Wednesday, October 12, 2016

Elementary school really sucked for me..

Most of the times when i am out walking by myself i think about a lot of things.

On my way back from the store just now i started thinking about my old school.

My best friend's daughter is 6 years old now and has started something that i would translate to play-school, a school you go to before you start actual school at age 7.

When i think about when i started going to school i don't feel happy. 
I am hoping that she is very happy in school and has lots of friends and that everyone is nice to each other.

I was bullied from the first day of play-school... The nickname i hated and that followed me from age 6 to about age 12 was so wittily thought up on my very first day... It was a word that started with the same letter as my last name. My last name is Finnish so it sounded strange to the other kids so a boy thought it was hilarious to give me a nickname.

It started with that and then it just developed and got worse and worse. I had no friends, had no voice and i was more bullied than the kid who would pick his nose and put his hand down his pants in class.. At some point it was decided that i was gross and that you couldn't sit in a seat where i had been sitting.

I don't remember very much from school because my mind has blocked all of those bad memories out, but some has stuck with me. I remember the time the guys was teasing me and calling me a pig, which still to this day i do not see any reason for at all seeing as i do not have an up turned "piggy looking" nose, i was a very skinny girl (one of the smallest in class actually) and not smelling bad or anything like that. When they were calling me piggy and making pig noises at me i shouted at them to stop, like a normal person would when being attacked. I yelled at them to "Stop!" and my teacher answers by telling me to keep my voice down... This is when i lost faith in my teacher, because it was so unfair, and i never stood up for myself again, since i was the one apparently who was going to be in trouble and not the person making me scream.

Another time was when a guy was picking on me, i don't remember all the details but i remember running away from him through the hallways and i close a door behind me and his foot got stuck under it and he got pretty hurt.. He was chasing me, tormenting me and he got hurt. What happened next? All my classmates blamed me and treated me like a villain, eventhough everyone knew he was a troublemaker and that he was chasing me when this happened. 

I was in this class from age 6 to 12, suffering worst part of the bullying with them during the earlier years. Not that they stopped later on, it just stopped being as intense as it was when i was 6-9 years old.

In middle school (högstadiet) everyone got new classes with a mix from people in their old class and people from other classes and other schools. I was assigned to a class where i funny enough had no actual friends? I don't know how that happened since we got to write a list of people we wanted to be in the same class as in order of priority.. i got put in the same class as the last person on my list and we were not friends, i just thought he was alright. 

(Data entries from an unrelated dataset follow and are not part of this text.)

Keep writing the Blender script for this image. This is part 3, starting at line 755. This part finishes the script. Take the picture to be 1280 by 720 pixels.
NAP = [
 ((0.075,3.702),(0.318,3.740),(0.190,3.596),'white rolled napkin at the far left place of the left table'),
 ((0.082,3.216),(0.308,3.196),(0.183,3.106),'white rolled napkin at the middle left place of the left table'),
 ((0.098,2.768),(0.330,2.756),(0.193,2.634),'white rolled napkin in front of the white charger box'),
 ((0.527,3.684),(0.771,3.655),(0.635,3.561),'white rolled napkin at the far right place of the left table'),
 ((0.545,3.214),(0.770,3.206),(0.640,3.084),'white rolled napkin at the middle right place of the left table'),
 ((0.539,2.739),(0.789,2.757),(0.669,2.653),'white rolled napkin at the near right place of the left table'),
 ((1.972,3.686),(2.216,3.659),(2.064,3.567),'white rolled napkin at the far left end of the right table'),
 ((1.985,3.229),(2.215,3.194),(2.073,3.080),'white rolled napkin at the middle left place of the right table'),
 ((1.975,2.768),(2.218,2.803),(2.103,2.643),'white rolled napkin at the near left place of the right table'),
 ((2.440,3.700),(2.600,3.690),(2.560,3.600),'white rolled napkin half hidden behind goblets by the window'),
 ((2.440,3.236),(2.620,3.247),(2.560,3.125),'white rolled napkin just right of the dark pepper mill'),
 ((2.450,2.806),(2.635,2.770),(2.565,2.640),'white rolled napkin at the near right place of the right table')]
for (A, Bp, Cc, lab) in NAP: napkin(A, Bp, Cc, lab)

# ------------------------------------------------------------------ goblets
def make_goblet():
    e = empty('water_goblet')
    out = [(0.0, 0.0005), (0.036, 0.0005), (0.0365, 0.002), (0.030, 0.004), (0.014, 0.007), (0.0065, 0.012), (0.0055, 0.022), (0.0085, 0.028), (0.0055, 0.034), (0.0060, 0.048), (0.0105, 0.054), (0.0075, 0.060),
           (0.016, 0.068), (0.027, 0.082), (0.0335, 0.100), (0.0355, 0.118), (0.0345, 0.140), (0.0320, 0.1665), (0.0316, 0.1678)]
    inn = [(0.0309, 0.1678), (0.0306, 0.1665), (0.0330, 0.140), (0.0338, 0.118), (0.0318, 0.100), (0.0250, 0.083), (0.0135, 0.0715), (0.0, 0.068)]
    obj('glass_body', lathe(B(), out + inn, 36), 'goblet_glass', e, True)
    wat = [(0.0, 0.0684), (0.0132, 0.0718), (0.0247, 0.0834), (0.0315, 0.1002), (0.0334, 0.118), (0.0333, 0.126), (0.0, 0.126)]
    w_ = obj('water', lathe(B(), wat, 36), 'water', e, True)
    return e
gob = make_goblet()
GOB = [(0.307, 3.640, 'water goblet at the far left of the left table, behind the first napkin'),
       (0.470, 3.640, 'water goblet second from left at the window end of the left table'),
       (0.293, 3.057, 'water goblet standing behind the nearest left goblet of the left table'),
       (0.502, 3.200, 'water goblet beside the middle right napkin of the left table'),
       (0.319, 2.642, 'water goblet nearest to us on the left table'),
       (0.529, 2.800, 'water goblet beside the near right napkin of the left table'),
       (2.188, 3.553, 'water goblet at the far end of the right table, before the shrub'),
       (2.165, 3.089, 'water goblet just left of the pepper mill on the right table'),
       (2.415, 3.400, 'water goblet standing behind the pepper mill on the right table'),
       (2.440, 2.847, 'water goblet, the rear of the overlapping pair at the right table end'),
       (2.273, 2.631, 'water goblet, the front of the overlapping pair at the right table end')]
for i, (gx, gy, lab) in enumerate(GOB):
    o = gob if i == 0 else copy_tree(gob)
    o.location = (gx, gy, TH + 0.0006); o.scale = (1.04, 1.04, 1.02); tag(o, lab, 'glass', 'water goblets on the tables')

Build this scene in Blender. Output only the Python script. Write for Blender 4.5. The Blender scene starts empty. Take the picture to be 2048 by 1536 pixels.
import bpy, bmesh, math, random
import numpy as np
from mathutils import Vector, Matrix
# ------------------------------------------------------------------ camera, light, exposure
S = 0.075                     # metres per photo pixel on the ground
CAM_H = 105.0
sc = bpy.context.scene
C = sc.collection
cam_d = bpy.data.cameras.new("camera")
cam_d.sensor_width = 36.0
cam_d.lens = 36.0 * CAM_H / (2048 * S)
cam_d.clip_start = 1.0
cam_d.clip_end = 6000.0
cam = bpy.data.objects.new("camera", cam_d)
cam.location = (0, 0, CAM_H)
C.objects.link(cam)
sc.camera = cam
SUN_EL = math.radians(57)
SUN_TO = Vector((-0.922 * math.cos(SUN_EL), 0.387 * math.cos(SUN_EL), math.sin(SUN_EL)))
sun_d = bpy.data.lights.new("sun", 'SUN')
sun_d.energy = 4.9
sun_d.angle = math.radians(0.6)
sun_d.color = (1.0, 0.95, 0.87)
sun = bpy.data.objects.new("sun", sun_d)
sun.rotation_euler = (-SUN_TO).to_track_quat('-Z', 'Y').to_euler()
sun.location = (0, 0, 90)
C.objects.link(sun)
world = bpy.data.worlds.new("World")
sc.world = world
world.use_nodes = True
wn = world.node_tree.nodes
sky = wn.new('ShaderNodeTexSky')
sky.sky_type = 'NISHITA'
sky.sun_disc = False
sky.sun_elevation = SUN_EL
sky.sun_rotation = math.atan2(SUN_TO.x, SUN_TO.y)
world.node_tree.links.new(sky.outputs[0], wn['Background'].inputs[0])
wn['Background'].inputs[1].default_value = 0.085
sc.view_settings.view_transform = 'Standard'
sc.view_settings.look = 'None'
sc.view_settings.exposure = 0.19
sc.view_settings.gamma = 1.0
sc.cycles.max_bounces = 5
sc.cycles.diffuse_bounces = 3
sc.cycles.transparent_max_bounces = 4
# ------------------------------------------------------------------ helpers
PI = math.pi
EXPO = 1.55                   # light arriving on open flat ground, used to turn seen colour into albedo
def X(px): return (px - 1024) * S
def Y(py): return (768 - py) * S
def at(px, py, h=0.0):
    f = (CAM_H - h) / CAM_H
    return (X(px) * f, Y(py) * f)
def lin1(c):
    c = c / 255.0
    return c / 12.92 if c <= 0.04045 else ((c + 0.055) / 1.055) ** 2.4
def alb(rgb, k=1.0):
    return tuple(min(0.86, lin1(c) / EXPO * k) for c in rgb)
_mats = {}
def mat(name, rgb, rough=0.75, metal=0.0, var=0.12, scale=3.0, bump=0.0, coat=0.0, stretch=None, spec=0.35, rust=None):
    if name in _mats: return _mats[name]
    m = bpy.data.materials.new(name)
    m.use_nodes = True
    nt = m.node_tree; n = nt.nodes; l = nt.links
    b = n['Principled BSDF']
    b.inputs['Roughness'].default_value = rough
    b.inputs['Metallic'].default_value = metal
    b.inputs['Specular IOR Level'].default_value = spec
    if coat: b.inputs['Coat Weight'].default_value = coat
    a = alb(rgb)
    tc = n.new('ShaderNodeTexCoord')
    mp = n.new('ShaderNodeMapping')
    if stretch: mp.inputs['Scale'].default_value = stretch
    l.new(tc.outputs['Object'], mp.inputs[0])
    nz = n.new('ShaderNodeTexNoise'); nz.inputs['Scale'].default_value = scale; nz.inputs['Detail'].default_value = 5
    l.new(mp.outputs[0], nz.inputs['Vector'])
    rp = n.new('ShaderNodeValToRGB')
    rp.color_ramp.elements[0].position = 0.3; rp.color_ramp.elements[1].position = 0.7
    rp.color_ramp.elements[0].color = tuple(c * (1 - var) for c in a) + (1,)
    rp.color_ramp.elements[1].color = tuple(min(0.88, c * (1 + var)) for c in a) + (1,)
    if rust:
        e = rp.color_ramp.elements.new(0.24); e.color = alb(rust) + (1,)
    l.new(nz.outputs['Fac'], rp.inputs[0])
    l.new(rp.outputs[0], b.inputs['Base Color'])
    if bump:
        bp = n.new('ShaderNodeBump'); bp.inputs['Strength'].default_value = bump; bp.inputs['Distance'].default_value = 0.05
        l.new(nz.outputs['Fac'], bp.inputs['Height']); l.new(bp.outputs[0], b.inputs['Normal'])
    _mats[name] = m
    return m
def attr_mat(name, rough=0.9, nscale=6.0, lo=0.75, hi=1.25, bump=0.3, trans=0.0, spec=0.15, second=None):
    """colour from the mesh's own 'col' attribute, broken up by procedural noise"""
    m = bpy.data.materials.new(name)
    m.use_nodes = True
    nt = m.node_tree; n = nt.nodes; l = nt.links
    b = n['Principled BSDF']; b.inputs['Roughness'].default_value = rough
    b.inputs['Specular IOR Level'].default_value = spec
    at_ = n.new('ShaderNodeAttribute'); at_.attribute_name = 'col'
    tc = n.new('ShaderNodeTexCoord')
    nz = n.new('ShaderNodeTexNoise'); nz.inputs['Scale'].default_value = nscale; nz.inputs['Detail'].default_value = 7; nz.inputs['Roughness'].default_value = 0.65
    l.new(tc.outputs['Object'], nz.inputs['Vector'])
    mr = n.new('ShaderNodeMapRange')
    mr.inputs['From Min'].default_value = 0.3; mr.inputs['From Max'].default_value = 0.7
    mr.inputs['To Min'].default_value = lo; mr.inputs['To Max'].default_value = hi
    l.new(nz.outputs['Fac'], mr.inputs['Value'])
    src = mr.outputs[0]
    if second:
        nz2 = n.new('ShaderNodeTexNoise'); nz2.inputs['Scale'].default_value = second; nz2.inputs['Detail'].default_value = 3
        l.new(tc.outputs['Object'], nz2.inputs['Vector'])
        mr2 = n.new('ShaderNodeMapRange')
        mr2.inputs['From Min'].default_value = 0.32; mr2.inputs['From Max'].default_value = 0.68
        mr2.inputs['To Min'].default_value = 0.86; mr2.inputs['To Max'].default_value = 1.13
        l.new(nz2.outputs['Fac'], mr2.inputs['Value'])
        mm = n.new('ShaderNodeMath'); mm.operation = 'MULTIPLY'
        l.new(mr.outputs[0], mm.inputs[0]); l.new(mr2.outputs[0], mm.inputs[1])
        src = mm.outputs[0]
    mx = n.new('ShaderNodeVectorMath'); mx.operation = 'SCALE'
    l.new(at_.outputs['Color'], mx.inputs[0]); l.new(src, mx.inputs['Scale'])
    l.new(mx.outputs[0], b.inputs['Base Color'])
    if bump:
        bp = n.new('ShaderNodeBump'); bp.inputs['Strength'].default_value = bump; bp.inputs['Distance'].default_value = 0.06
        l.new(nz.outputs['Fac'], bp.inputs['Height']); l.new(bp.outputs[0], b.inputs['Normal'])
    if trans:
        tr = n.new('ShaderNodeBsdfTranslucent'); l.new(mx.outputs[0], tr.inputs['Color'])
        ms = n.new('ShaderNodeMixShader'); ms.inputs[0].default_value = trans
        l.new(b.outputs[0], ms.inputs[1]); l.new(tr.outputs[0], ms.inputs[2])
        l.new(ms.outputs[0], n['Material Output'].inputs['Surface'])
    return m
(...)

To keep this story i'm about to get into a bit shorter i will not give all the details but i then met some girls in another class who had went to another school than me before and we became friends and i asked to be transferred to their class instead. 

After some time one of the girls wanted to shut the other one out and so we did (yeah awefull i know), we phased her out of our group. This girl changed so much and was treating me worse and worse also, but she was my only friend. Then later on this girl from my old class (who is a bit crazy also btw) asked me about her and i said something about her not being nice and then she went and told her about it. My "friend" confronted me about it, basically asking me if i had called her a bitch. I was honest but she wouldn't really listen to what i had to say and decided to hate me with a burning passion from that day on. She would send me notes with threats on them in class, flip me off in the hallway and wrote profanities on my locker.
I was met with a lot of "girl hate" all through middle school, which i am sure a lot of other girls can relate to aswell because teenage girls are horrible to each other. 

I did, however, start to stand up for myself more during middle school. One time one of the girls who was very popular in my old class came up to me and told me she was doing her internship at my boyfriend's job (he was 5 years older than me). She told me i shouldn't worry about her stealing him from me... I quickly responded that i wasn't worried about it. Her friend then got angry and asked me if i didn't think she was hot and i just said, i just don't think he wants you.
I bet if i hadn't been the athlete i was she would have wanted to kick my ass at that moment, but if she did she knew she would be the one ending up hurt as she would be no match for me so she just huffed and puffed and stormed off. 
That moment felt great. Not letting her scare me anymore and standing up for myself.


That is some of my bully history in school, i don't remember much as i said but i was bullied from age 6 to the year i was turning 16.. 10 years of bullying.

I know other kids go through similar things, but i still hope that the kids at my friends daughter's school treat eachother with kindness and respect and that they have teachers who work actively against bullying.